Expatica news

Crash airline flew ‘trash’

LYON, France, Jan 6 (AFP) – Two travellers who flew on Flash Airlines last year said Tuesday that seat belts did not work on their plane, as questions remained about the airworthiness of the Egyptian company’s jets after the Red Sea crash.

“The seat belts would not buckle.
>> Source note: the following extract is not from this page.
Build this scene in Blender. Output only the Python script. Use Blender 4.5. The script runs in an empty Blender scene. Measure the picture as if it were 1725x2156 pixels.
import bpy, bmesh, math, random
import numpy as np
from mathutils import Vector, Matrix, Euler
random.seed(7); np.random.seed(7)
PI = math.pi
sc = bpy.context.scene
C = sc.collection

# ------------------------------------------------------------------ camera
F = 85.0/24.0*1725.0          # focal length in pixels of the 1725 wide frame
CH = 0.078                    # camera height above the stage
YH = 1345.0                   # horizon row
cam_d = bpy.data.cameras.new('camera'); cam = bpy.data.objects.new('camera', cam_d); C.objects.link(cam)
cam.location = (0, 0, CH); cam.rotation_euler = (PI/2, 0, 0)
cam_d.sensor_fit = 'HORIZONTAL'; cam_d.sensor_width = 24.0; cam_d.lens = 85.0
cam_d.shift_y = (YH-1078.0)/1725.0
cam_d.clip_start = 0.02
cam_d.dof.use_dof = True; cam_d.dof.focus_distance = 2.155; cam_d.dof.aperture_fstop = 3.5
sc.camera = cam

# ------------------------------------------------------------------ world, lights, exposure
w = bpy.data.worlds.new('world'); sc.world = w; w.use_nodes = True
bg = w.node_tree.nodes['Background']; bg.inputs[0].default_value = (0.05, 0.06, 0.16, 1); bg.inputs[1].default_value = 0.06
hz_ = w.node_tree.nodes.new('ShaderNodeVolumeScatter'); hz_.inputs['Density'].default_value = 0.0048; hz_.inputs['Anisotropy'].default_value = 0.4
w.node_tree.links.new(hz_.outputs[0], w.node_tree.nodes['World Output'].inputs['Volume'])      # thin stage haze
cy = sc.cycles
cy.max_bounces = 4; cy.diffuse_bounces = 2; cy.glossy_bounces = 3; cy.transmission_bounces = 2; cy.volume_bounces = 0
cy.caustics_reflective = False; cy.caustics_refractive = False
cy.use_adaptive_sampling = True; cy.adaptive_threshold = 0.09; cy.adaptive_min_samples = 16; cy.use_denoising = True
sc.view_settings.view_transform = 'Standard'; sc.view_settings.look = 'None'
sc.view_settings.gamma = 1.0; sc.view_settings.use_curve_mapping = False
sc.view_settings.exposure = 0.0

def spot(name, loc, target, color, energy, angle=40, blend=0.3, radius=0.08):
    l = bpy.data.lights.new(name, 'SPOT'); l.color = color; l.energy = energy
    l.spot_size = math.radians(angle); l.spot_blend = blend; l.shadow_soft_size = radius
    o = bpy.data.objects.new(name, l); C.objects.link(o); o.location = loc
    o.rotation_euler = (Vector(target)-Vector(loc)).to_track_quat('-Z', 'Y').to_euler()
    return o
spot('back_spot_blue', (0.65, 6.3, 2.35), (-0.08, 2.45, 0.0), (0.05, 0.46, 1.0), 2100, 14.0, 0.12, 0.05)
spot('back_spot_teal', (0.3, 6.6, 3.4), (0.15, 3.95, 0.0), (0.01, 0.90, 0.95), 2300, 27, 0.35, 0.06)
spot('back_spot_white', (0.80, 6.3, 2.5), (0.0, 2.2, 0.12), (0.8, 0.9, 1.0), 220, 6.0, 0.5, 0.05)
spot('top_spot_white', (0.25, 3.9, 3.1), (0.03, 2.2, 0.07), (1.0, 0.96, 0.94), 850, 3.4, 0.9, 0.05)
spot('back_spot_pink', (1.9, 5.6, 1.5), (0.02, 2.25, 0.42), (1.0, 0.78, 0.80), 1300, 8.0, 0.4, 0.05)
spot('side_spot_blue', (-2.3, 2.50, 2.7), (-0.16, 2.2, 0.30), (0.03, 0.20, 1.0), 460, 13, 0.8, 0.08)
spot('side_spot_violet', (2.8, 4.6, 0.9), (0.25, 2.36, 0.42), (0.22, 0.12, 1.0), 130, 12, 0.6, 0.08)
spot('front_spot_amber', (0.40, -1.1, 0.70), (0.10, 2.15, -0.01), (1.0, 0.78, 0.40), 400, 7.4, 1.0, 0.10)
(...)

Our three children could not buckle up during the two flights,” said a 43-year-old French woman who flew round-trip on Flash Airlines from the central-eastern French city of Lyon to Luxor, Egypt.

“When the airplane’s engines were fired up for take-off, my seat fell backwards,” added the woman, who asked not to be named.

One of the Egyptian charter company’s two Boeing 737-300 jets crashed in the Red Sea on Saturday shortly after take-off from the Egyptian resort of Sharm el-Sheikh, killing all 148 people on board, including 133 French tourists.

The company has denied any safety problems on board its jets, but Swiss authorities said they had banned Flash Airlines from Swiss airspace in October 2002 after uncovering “serious shortcomings” in its two aircraft.

Another French woman in her 60s, who took the same flights from Lyon to Luxor and back in October and November 2003 as the first witness, told AFP: “The airplane was fit for the trash bin.”

She explained: “The seat belts didn’t work, the seats were broken, some of them completely broken down on one side. You had to lean to the left in order not to fall over, and the seats moved back and forth”

The woman said she had changed her seats so that her 12-year-old granddaughter could be buckled in properly.